Os CSRT foram criados após uma das maiores derrotas legais deste governo. Em 2004, no caso conhecido como Rasul vs. Bush, a Corte Suprema determinou que os tribunais norte-americanos tinham jurisdição para considerar pedidos de Habeas Corpus a favor de prisioneiros de Guantánamo.

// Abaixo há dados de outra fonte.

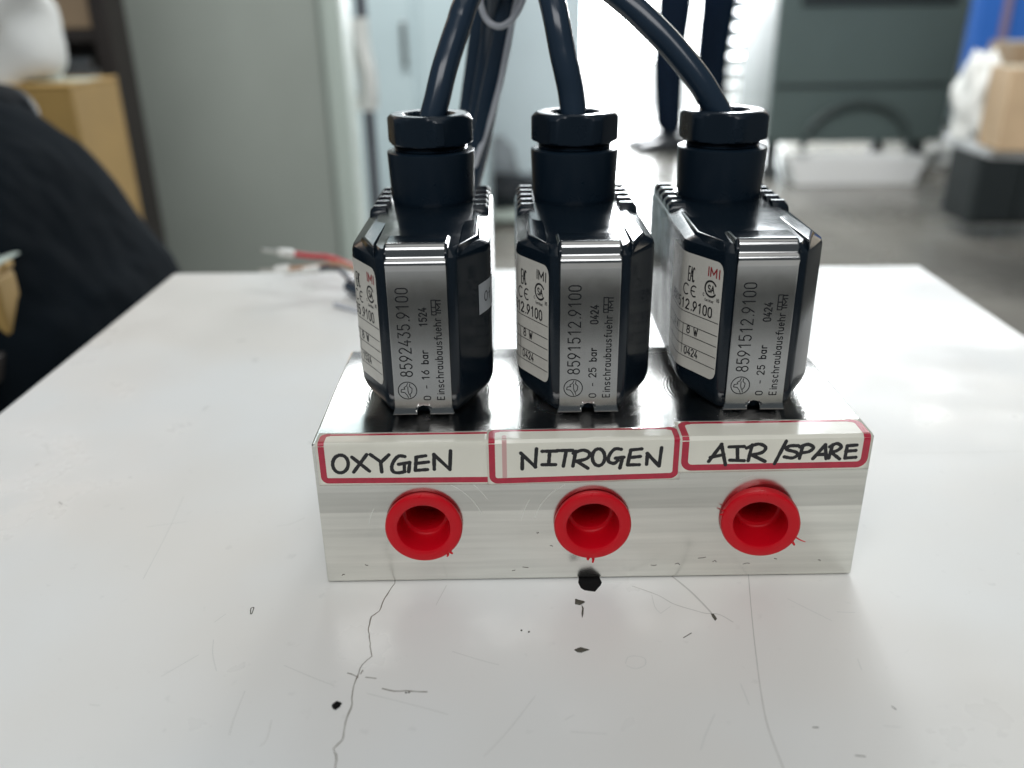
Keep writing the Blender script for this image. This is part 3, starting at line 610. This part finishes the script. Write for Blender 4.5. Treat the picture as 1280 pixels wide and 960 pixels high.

A política de detenções do governo já sofreu outros reveses legais. O mais importante foi o caso Hamdan. Em 2004, Salim Ahmed Hamdan, ex-motorista do líder da organização terrorista Al Qaeda, Osama bin Laden, apresentou um pedido de HC em um tribunal norte-americano. Em 2005, a Suprema Corte pronunciou-se a seu favor. Como conseqüência destes reveses judiciais do governo, nenhum dos mais de 300 prisioneiros que ainda permanecem em Guantánamo teve acesso a um tribunal civil para a revisão de seu caso.

Além disso, nenhum dos mais de 400 libertados ou enviados a uma prisão nos seus países de origem foi transferido por ordem judicial. Tampouco houve julgamentos. Houve apenas uma “condenação”, baseada na admissão de culpabilidade de um prisioneiro australiano que foi rapidamente enviado de volta ao seu país.

A atuação dos CSRT também foi severamente criticada por um oficial da reserva do exército que integrou um desses tribunais. O tenente-coronel Stephen Abraham afirmou que os procedimentos são muito defeituosos, que se utilizam provas imprecisas preparadas por pessoal pouco treinado e que se atua sob pressão da cadeia de comando militar.

Muitos advogados e activistas dos direitos humanos consideram que a próxima decisão do Suprema Corte pode ser o primeiro passo para restaurar um dos princípios fundamentais da nação: a vigência da lei e a igualdade perante ela, inclusive para os que poderiam buscar a destruição dos Estados Unidos.